Mar 16, 2010 10:30
So, things are like a rollercoaster, over and over again. I'm just not sure what to do anymore. I'm trying to be optimistic, but when I have a night like I did last night....it's REALLY difficult at best. I love this man more than I have ever cared about anything in my entire life and I don't think any length of words could fully describe how I feel. But when things like this happen, he makes me feel like I'm a wortless piece of shit. I won't complain more about this because, like he said last night, it's just like beating a dead horse. I don't see where venting is going to benefit either myself or anyone who is subjegated to read this. The whole reason I'm posting is because of this horrid, ominious dream that I had. I thought it was real....and I was so scared....

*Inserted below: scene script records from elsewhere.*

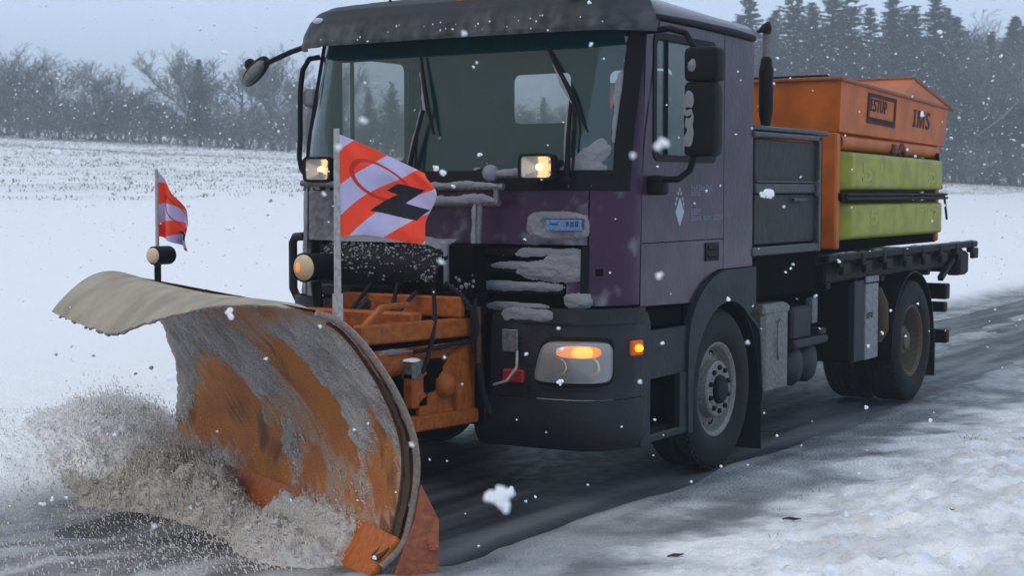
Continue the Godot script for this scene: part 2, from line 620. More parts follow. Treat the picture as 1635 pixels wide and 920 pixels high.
func ground() -> void:
	var gn := noise_tex(0.035, 6, Color.BLACK, Color.WHITE, 0, 1, 77, true, 7.0, 1024)
	var gm := vmat(0.62, gn, 0.9, 1.3)
	gm.roughness_texture = noise_tex(0.02, 5, Color(0.45, 0.45, 0.45), Color(1, 1, 1), 0.3, 0.6, 78)
	gm.roughness = 0.9
	var xs := steps([[-700, -150, 12], [-150, -40, 44], [-40, -10, 60], [-10, -3.4, 40], [-3.4, 4.2, 230], [4.2, 9, 40], [9, 60, 30], [60, 500, 8]])
	var zs := steps([[-900, -240, 12], [-240, -60, 50], [-60, -20, 70], [-20, -6, 100], [-6, 1.2, 130], [1.2, 5.2, 130], [5.2, 10, 40], [10, 60, 20], [60, 300, 6]])
	structure(put("ground", sheet(xs, zs, gh, gcol, gm), self))
	# wet asphalt of the cleared lane
	var rm := vmat(0.5, M.fine_n, 0.4, 0.03)
	rm.roughness_texture = noise_tex(0.03, 5, Color(0.78, 0.78, 0.78), Color(1, 1, 1), 0.25, 0.75, 72)
	rm.roughness = 0.72
	rm.metallic_specular = 0.40
	var rh := func(x: float, z: float) -> float: return -0.010 + 0.003 * nsoft.get_noise_2d(x * 0.8, z * 0.3)
	var rc := func(x: float, z: float) -> Color:
		var st := 0.75 * nsoft.get_noise_2d(x * 3.2, z * 0.22)
		var c := Color(0.024, 0.025, 0.028).lerp(Color(0.125, 0.127, 0.135), clampf(0.36 + st * 1.7, 0, 1))
		return c.lerp(Color(0.15, 0.175, 0.185), clampf((nsoft.get_noise_2d(x * 1.6 + 40.0, z * 0.5) - 0.05) * 2.2, 0, 1) * 0.45)
	structure(put("road", sheet(steps([[-1.7, 1.7, 90]]), steps([[-400, -60, 20], [-60, -12, 60], [-12, 4.2, 220]]), rh, rc, rm), self))
	# maize stubble poking through the snow of the upper field
	var g := Geo.new()
	for k in 5:
		var a := rng.randf() * TAU
		var b := Vector3(rng.randf_range(-0.12, 0.12), 0, rng.randf_range(-0.2, 0.2))
		var t := b + Vector3(rng.randf_range(-0.08, 0.08), rng.randf_range(0.06, 0.13), rng.randf_range(-0.08, 0.08))
		var w := Vector3(cos(a), 0, sin(a)) * 0.014
		g.flat()
		g.quad(b - w, b + w, t + w, t - w, Vector3(0.5, 0, 0.8))
	var stub := g.done(mat(c8(132, 126, 118), 0.9))
	var mm := MultiMesh.new()
	mm.transform_format = MultiMesh.TRANSFORM_3D
	mm.mesh = stub
	var xf: Array[Transform3D] = []
	var x := -28.5
	while x > -150.0:
		var z := -8.0 - 0.55 * absf(x + 28.0) * 0.4
		while z > -240.0:
			z -= rng.randf_range(0.25, 0.85)
			var keep: float = 0.55 + 1.2 * fbm(x * 2.0, z * 0.25, 40, 0.3)
			if rng.randf() < keep:
				var p := Vector3(x + rng.randf_range(-0.1, 0.1), 0, z)
				p.y = gh(p.x, p.z) - 0.04
				xf.append(Transform3D(Basis(Vector3.UP, rng.randf() * TAU).scaled(Vector3.ONE * rng.randf_range(0.6, 1.3)), p))
		x -= 0.8
	mm.instance_count = xf.size()
	for i in xf.size():
		mm.set_instance_transform(i, xf[i])
	var mi := MultiMeshInstance3D.new()
	mi.name = "crop_stubble"
	mi.multimesh = mm
	add_child(mi)
	tag(mi, "rows of crop stubble poking through snow on the rising field", "stubble")
	mi.set_meta("kind", "stuff")

# ---------------------------------------------------------------- trees
func bare_tree(sd: int) -> Array:
	var r := RandomNumberGenerator.new()
	r.seed = sd
	var tr := Geo.new()
	var cr := Geo.new()
	var H := 10.0
	var bark := Color(0.085, 0.082, 0.080)
	tr.col = bark
	cr.col = bark
	var lean := Vector3(r.randf_range(-0.6, 0.6), 0, r.randf_range(-0.6, 0.6))
	var top := H * r.randf_range(0.45, 0.6)
	var pts := []
	var rad := []
	for i in 6:
		var t := i / 5.0
		pts.append(Vector3(lean.x * t * t + 0.12 * sin(t * 5.0 + sd), top * t - 0.3 * (1 - t), lean.z * t * t))
		rad.append(0.19 * (1.0 - 0.55 * t) + (0.07 if i == 0 else 0.0))
	tr.tube(pts, rad, 7, false)
	var limbs := r.randi_range(10, 13)
	for k in limbs:
		var t := r.randf_range(0.35, 1.0) if k > 1 else 1.0
		var f := t * 5.0
		var i0 := mini(int(f), 4)
		var base: Vector3 = pts[i0].lerp(pts[i0 + 1], f - i0)
		var a := TAU * k / limbs + r.randf_range(-0.4, 0.4)
		var d := Vector3(cos(a), r.randf_range(0.7, 1.7), sin(a)).normalized()
		limb(cr, r, base, d, (H - base.y) * r.randf_range(0.55, 0.95) * (0.75 + 0.3 * d.y), 0.09 * (1.2 - 0.5 * t), 0)
	return [tr, cr]

func limb(g: Geo, r: RandomNumberGenerator, p: Vector3, d: Vector3, L: float, w: float, level: int) -> void:
	if level >= 2:
		g.col = Color(0.34, 0.35, 0.37) if r.randf() < 0.22 else Color(0.085, 0.082, 0.080)
	elif level == 1:
		g.col = Color(0.085, 0.082, 0.080)
	var pts := [p]
	var rad := [w]
	var n := 4 if level < 2 else 2
	var q := p
	for i in n:
		d = (d + Vector3(r.randf_range(-0.28, 0.28), r.randf_range(-0.05, 0.22), r.randf_range(-0.28, 0.28))).normalized()
		q += d * L / n
		pts.append(q)
		rad.append(w * (1.0 - 0.75 * (i + 1.0) / n))
	if level < 2:
		g.tube(pts, rad, 4 if level == 0 else 3, false)
	else:
		g.flat()
		var sdv := d.cross(Vector3(r.randf() - 0.5, r.randf() - 0.5, r.randf() - 0.5)).normalized() * w
		for i in n:
			g.quad(pts[i] - sdv, pts[i] + sdv, pts[i + 1] + sdv * 0.6, pts[i + 1] - sdv * 0.6, Vector3.UP)
	if level >= 3:
		return
	var kids: int = [9, 8, 7][level]
	for k in kids:
		var t := (k + 0.8) / kids * 0.85 + 0.15
		var f := t * n
		var i0 := mini(int(f), n - 1)
		var b: Vector3 = pts[i0].lerp(pts[i0 + 1], f - i0)
		var side := d.cross(Vector3(r.randf() - 0.5, r.randf() - 0.5, r.randf() - 0.5)).normalized()
		var nd := (d * r.randf_range(0.5, 1.0) + side * r.randf_range(0.5, 1.0) + Vector3.UP * 0.2).normalized()
		limb(g, r, b, nd, L * r.randf_range(0.32, 0.55) * (1.15 - 0.4 * t), maxf(w * 0.45, 0.013), level + 1)

func spruce(sd: int) -> Array:
	var r := RandomNumberGenerator.new()
	r.seed = sd
	var tr := Geo.new()
	var cr := Geo.new()
	var H := 20.0
	tr.col = Color(0.055, 0.05, 0.045)
	tr.tube([Vector3(0, -0.4, 0), Vector3(0, H * 0.5, 0), Vector3(0.05, H - 0.2, 0)], [0.26, 0.15, 0.02], 7, false)
	cr.flat()
	var y := H * r.randf_range(0.08, 0.2)
	while y < H - 0.15:
		var t := (H - y) / H
		var reach: float = pow(t, 0.7) * 4.0 * r.randf_range(0.8, 1.1) + 0.12
		var n := 6 + int(t * 6)
		var off := r.randf() * TAU
		for k in n:
			if r.randf() < 0.12:
				continue
			var a := off + TAU * k / n + r.randf_range(-0.25, 0.25)
			var L := reach * (r.randf_range(0.45, 1.0) if r.randf() < 0.75 else r.randf_range(1.0, 1.35))
			var d := Vector3(cos(a), 0, sin(a))
			var sd2 := Vector3(-sin(a), 0, cos(a))
			var rise := 0.35 - t * 0.75 + r.randf_range(-0.15, 0.15)
			var b := Vector3(0, y + r.randf_range(-0.28, 0.28) * (0.3 + t), 0)
			var segs := 3 if L > 1.0 else 2
			var c0 := b
			for s in segs:
				var f1 := (s + 1.0) / segs
				var c1 := b + d * L * f1 + Vector3.UP * (rise * L * f1 - 0.28 * L * f1 * f1 + 0.22 * L * pow(f1, 3.0))
				for w in 9:
					var u := r.randf()
					var pb := c0.lerp(c1, u)
					var s1: float = (1.0 if w % 2 == 0 else -1.0) * r.randf_range(0.14, 0.48) * (0.5 + 0.6 * L * (1.05 - f1 * 0.75))
					var tip := pb + sd2 * s1 + d * absf(s1) * 0.7 - Vector3.UP * r.randf_range(0.0, 0.35) * (0.4 + t)
					var wv := d * r.randf_range(0.12, 0.26)
					var snow := r.randf()
					cr.col = Color(0.032, 0.046, 0.040) if snow < 0.66 else (Color(0.10, 0.12, 0.12) if snow < 0.92 else Color(0.5, 0.52, 0.55))
					cr.tri(pb - wv, pb + wv, tip, Vector3.UP)
				cr.col = Color(0.03, 0.042, 0.036)
				cr.tri(c0 + Vector3.UP * 0.05, c1, c0 - Vector3.UP * 0.16 - sd2 * 0.05, sd2)
				c0 = c1
		y += 0.17 + 0.20 * t
	cr.tri(Vector3(-0.05, H - 0.7, 0), Vector3(0.05, H - 0.7, 0), Vector3(0, H + 0.2, 0), Vector3.BACK)
	return [tr, cr]

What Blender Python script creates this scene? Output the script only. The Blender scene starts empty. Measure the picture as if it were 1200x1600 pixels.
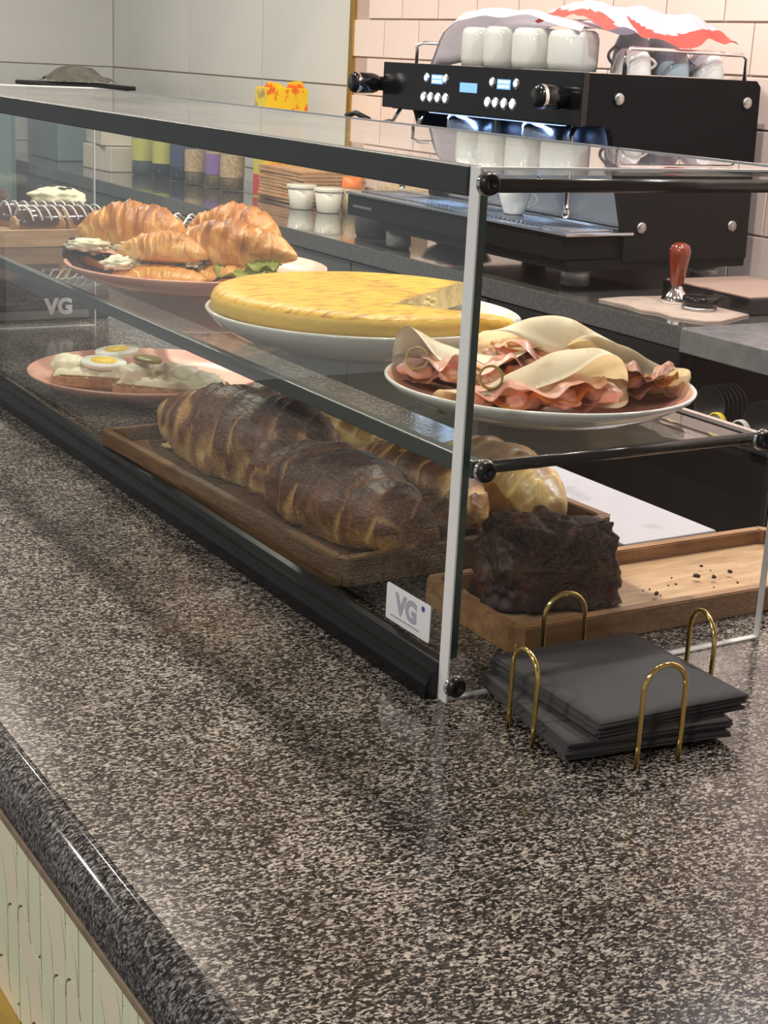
import bpy, bmesh, math, random
from math import sin, cos, pi, sqrt
from mathutils import Vector, Matrix, noise

C = bpy.context.scene.collection
rnd = random.Random(7)

# ------------------------------------------------------------------ camera
cam_d = bpy.data.cameras.new('camera')
cam = bpy.data.objects.new('camera', cam_d)
C.objects.link(cam)
bpy.context.scene.camera = cam
cam_d.sensor_fit = 'VERTICAL'
cam_d.sensor_height = 32.0
cam_d.lens = 32.0 * 2370.0 / 1600.0
cam_d.clip_start = 0.02
vy = Vector((-890 - 600, 18 - 800, 2370)).normalized()          # the case's long side
vz = -Vector((199 - 600, 8770 - 800, 2370)).normalized()         # up
vz = (vz - vy * vz.dot(vy)).normalized()
vx = vy.cross(vz)
right = Vector((vx.x, vy.x, vz.x)); down = Vector((vx.y, vy.y, vz.y)); fwd = Vector((vx.z, vy.z, vz.z))
M = Matrix((right, -down, -fwd)).transposed().to_4x4()
M.translation = Vector((-0.6106, -0.8965, 0.4699))
cam.matrix_world = M

# ------------------------------------------------------------------ world, exposure, lights
scn = bpy.context.scene
scn.view_settings.view_transform = 'Standard'
scn.view_settings.look = 'None'
scn.view_settings.gamma = 1.0
scn.view_settings.use_curve_mapping = False
scn.view_settings.exposure = 0.06
w = bpy.data.worlds.new('world'); scn.world = w
w.use_nodes = True
w.node_tree.nodes['Background'].inputs[0].default_value = (0.92, 0.93, 0.95, 1)
w.node_tree.nodes['Background'].inputs[1].default_value = 0.31

CEIL = 1.75
LAMPS = [(0.47, 0.62, 27, (1, .90, .76), .07), (0.47, 1.90, 28, (1, .90, .77), .14), (0.47, 3.00, 28, (1, .90, .77), .14),
         (1.50, 1.00, 9, (.94, .94, 1.0), .12), (1.30, 0.25, 20, (.97, .95, 1.0), .09),
         (-1.9, 0.35, 28, (1, .95, .88), .2), (-1.9, 2.2, 16, (1, .95, .88), .2), (-1.9, -1.2, 26, (1, .95, .88), .2), (0.5, 4.3, 18, (1, .96, .92), .14)]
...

The world was ending. And not just "oh the sun became a black hole" or "humans destroyed the Earth"...oh no, this was a total "Satan is real" apocolyptic type dream...
The first thing that I recall is Satan (who I don't believe in btw), somehow or another came to Earth and everyone, including Christians, Pagans, whatever, were subject to his bidding. A huge black, nasty ooze was consuming the Earth and every person who was in its path. I was running away with my mom, Jake and Ed. Despite our best efforts, it eventually caught up with us. Once we were absorbed by it, we could hear all of the people of the world screaming, crying and in total agony. I heard people crying about where was their God, etc. The next thing I knew, every single person was chained and was working, sort of like in movies with people in jail all chained together picking with axes at rocks....but it was worse than anything imaginable. I just remember being so utterly scared and helpless. Jesus, that's how I feel right now....think this was in response to my situation? Maybe.